_PROBLEM STATEMENT:_ The lines below are to be quoted exactly, from the first through the one that contains "COL = SC.collection".

Entries with scene source code:
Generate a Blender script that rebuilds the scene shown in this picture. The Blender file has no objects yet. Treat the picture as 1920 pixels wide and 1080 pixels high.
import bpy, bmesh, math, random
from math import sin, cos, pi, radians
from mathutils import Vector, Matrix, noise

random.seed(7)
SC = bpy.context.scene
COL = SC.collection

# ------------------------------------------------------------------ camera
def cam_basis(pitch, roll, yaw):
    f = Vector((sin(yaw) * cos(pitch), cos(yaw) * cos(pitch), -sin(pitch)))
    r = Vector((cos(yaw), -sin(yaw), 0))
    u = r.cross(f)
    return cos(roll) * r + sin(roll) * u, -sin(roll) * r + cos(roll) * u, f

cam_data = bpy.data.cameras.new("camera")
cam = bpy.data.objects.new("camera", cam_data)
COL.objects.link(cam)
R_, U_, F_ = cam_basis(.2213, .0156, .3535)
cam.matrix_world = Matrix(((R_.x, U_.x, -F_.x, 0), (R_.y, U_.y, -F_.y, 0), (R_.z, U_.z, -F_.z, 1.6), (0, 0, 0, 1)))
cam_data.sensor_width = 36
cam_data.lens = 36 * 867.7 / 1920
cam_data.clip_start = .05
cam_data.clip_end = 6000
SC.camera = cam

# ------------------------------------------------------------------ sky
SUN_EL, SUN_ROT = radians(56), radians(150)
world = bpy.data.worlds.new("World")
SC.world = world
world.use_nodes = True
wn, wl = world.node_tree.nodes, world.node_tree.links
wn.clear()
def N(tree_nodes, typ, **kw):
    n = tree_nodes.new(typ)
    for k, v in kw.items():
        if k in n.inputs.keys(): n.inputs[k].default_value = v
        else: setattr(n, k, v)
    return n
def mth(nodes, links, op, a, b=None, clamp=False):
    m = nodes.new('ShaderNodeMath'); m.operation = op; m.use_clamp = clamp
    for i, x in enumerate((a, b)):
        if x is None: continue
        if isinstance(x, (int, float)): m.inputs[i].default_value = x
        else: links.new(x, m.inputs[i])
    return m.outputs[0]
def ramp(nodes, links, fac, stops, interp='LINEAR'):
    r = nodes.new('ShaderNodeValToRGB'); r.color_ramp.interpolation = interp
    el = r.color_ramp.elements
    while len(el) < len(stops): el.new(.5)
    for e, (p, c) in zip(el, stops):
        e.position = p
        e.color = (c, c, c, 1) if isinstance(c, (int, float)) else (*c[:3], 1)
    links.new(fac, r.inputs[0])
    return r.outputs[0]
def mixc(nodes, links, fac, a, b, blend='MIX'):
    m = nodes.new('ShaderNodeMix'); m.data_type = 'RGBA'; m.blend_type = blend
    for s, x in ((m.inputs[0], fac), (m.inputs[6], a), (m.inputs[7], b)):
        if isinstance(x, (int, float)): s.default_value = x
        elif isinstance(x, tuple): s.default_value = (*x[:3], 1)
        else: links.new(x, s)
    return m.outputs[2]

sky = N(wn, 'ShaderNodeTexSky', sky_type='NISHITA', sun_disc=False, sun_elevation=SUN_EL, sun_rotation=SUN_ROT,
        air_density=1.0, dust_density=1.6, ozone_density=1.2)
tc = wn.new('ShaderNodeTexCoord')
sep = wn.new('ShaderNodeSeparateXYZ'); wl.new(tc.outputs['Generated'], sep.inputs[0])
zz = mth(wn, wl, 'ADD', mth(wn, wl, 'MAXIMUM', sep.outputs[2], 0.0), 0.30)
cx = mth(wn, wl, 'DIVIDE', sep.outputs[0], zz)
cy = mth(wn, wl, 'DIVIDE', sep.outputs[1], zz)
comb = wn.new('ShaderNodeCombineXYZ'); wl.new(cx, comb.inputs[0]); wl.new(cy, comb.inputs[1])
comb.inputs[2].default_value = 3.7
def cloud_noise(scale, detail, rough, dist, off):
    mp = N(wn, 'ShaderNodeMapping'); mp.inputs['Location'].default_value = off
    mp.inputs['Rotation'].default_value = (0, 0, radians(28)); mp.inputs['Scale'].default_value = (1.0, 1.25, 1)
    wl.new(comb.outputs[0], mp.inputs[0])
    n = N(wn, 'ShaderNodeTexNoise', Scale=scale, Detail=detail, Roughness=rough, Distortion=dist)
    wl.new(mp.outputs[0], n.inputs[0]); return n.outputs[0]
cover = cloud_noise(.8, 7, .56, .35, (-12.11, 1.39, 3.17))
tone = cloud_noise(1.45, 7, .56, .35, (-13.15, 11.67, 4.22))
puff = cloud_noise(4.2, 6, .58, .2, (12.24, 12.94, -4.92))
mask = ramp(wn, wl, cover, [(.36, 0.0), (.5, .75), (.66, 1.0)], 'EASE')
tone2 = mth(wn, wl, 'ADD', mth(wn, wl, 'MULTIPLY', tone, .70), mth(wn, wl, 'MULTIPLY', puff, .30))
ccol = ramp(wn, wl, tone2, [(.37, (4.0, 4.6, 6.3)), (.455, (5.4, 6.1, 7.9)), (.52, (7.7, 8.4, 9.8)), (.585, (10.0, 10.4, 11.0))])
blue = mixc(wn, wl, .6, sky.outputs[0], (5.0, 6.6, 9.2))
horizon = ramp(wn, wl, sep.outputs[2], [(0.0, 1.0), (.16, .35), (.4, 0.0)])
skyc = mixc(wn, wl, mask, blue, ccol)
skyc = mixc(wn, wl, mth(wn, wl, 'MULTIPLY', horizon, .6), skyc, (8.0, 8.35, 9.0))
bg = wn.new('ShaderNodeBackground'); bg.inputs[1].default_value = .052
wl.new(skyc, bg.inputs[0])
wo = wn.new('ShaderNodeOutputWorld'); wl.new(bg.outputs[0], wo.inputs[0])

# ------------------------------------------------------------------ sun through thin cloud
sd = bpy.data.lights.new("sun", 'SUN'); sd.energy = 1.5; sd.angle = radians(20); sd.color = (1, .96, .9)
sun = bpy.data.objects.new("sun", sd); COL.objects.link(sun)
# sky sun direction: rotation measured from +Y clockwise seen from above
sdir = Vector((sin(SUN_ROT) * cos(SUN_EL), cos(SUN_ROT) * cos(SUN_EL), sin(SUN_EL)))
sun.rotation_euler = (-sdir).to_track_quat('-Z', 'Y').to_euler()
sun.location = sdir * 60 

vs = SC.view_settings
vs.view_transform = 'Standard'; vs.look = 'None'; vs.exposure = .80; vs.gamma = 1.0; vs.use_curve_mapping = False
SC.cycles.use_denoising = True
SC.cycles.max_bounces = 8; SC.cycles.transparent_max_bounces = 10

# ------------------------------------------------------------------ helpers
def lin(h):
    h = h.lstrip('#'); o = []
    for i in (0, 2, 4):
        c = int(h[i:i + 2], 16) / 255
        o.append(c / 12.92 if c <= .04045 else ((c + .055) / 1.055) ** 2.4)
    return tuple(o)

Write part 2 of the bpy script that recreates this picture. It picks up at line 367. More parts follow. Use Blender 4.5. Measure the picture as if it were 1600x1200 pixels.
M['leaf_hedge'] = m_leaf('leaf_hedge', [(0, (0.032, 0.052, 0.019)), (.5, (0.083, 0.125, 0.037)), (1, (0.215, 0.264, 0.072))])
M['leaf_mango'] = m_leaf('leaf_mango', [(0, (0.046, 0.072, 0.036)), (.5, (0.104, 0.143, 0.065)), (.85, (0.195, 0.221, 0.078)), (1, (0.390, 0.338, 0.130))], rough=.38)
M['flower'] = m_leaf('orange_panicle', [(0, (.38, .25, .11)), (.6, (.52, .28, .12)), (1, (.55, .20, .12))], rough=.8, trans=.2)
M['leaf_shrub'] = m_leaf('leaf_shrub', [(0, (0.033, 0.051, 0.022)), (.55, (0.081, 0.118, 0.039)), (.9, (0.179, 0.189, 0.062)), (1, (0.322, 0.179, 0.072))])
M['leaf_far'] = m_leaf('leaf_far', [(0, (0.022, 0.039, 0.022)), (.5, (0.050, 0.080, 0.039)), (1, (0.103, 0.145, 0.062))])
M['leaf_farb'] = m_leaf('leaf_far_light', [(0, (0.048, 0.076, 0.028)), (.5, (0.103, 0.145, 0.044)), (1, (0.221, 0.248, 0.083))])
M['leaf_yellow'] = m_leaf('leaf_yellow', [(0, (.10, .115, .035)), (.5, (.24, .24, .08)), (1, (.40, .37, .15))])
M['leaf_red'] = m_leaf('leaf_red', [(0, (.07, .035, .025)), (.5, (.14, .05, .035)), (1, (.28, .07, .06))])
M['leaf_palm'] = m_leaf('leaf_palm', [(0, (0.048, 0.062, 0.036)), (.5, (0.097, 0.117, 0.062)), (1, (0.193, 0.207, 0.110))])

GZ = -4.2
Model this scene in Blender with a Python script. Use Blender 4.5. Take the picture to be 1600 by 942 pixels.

_RESPONSE BELOW:_
Generate a Blender script that rebuilds the scene shown in this picture. The Blender file has no objects yet. Treat the picture as 1920 pixels wide and 1080 pixels high.
import bpy, bmesh, math, random
from math import sin, cos, pi, radians
from mathutils import Vector, Matrix, noise

random.seed(7)
SC = bpy.context.scene
COL = SC.collection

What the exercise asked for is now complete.